Boys vs. girls - last word - author commens on television program Queer as Folk - Column
Advocate, The, April 15, 2003 by Norah Vincent
I can't explain it. I know it's sappy, boilerplate, impossibly soapy, and woefully lacking in girl action, and I know that for all those reasons and more, liking it makes me a bad lesbian, but I can't help it. I like--no, it's tawdrier than that--I relish, I lose myself in Queer as Folk.
How is this possible, I ask myself? Shouldn't I be berating this shallow, idle thing with Malvolian contempt, backhanding it high-handedly from some mordant critical perch? Shouldn't I be denouncing it (in what is by now my wonted way) as the insidious vehicle of the entrenched "gay left orthodoxy"? I guess. But my heart isn't in it. Or, rather, it is, and all my critical faculties have gone awry.
I'm hooked, and the reason I'm hooked is no more profound than this: I dig ogling pretty boys doing it on-screen. I've always had an abiding preference for gay over lesbian porn, and Queer as Folk is, let's admit it, a kind of elevated soft porn. Perhaps even a plum of the genre.
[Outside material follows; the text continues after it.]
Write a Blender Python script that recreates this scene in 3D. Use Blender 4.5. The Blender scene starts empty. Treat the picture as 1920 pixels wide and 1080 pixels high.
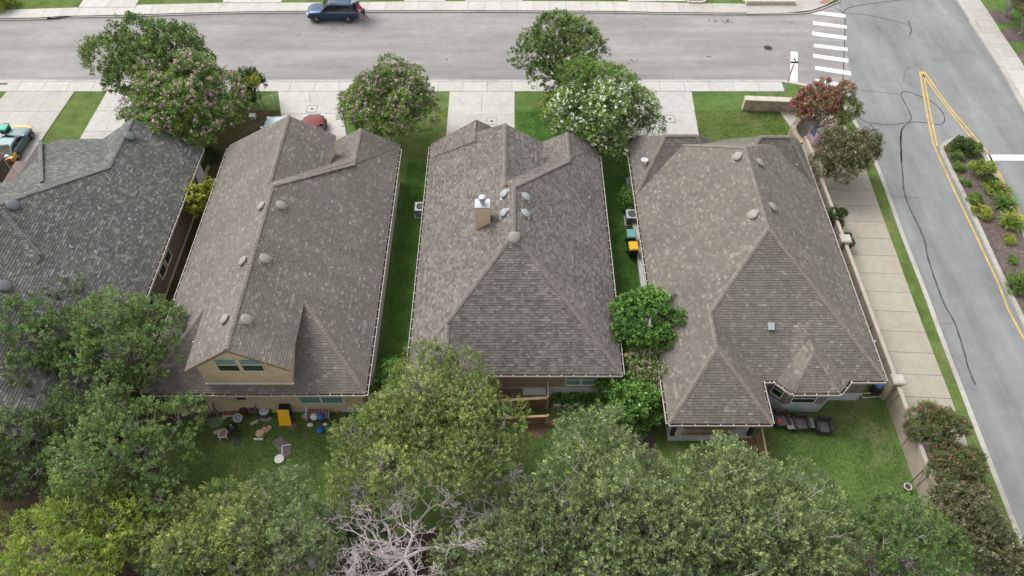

And, well, gay porn is just better than the alternatives, mostly because it's the prettiest--all those meticulously waxed, copiously oiled, yogically supple limbs wrapped dexterously about, searchingly astride, or supinely beneath each other,, all those peachy crack-tile areas where the pneumatic muscles meet, the proffered, polished goods reveal themselves, and those perfect puckered bungholes wink under the lights.
Yes, it's far superior to the lesbo equivalent, which always looks as though it's been shot in an interrogation bunker under the Salvation Army--and not in the good way. More often than not the butch, who looks more like an underpaid government bureaucrat than a nubile dynamo, wears her shabby boxers throughout--because, no doubt, she has "issues"--and judging by the 'roid acne on her scapulae and the ashen cast of her skin, it's probably a mercy that she does.
Not exactly cable-ready.
But sex isn't the only porn on offer in Folk. The main attraction is just plain old proverbial eye candy in the form of glossy-lipped, apple-cheeked, exfoliated pretty boy punims peeking out from perfectly pomaded locks.
And that's as it should be, as far as I'm concerned, because if you watch porn of whatever variety--sitcom to hard-core--aren't you watching it for the action and the merchandise? It's certainly not for the writing. And if the merchandise doing the action looks like it fell off the back of a truck at the state fair--or worse, quit its day job at the DMV--why bother?
But, of course, that's how lesbians would do it if they were running Queer as Folk, and that's exactly why nobody would watch it if they were. The two lesbians who appear on the show at present are a little on the haggy side as it is, and they don't even look like real dykes. Take one look at any issue of On Our Backs, and you'll understand why.
And as for the story lines? Yikes. If dykes dominated the show, we'd be spending all our time at the local animal shelter instead of whooping it up at the tasty Babylon club where the Folk boys play out their fantasies and ours.
I hate to say this, but it's just true and always has been, stereotype or not. Fags worship beauty, and they throw a kick-ass party. In short, they know how to live in the make-believe. And it's precisely that quality, captured expertly in Queer as Folk, that makes for great television. For all my complaints about its dangers and indiscretions, I must confess, there's always been something about the gay party scene that made me want to keep peeping through the keyhole. And so I do, because in TV land nobody gets hurt, and for once politics or anything else remotely serious just doesn't matter. I like it that way. So sue me.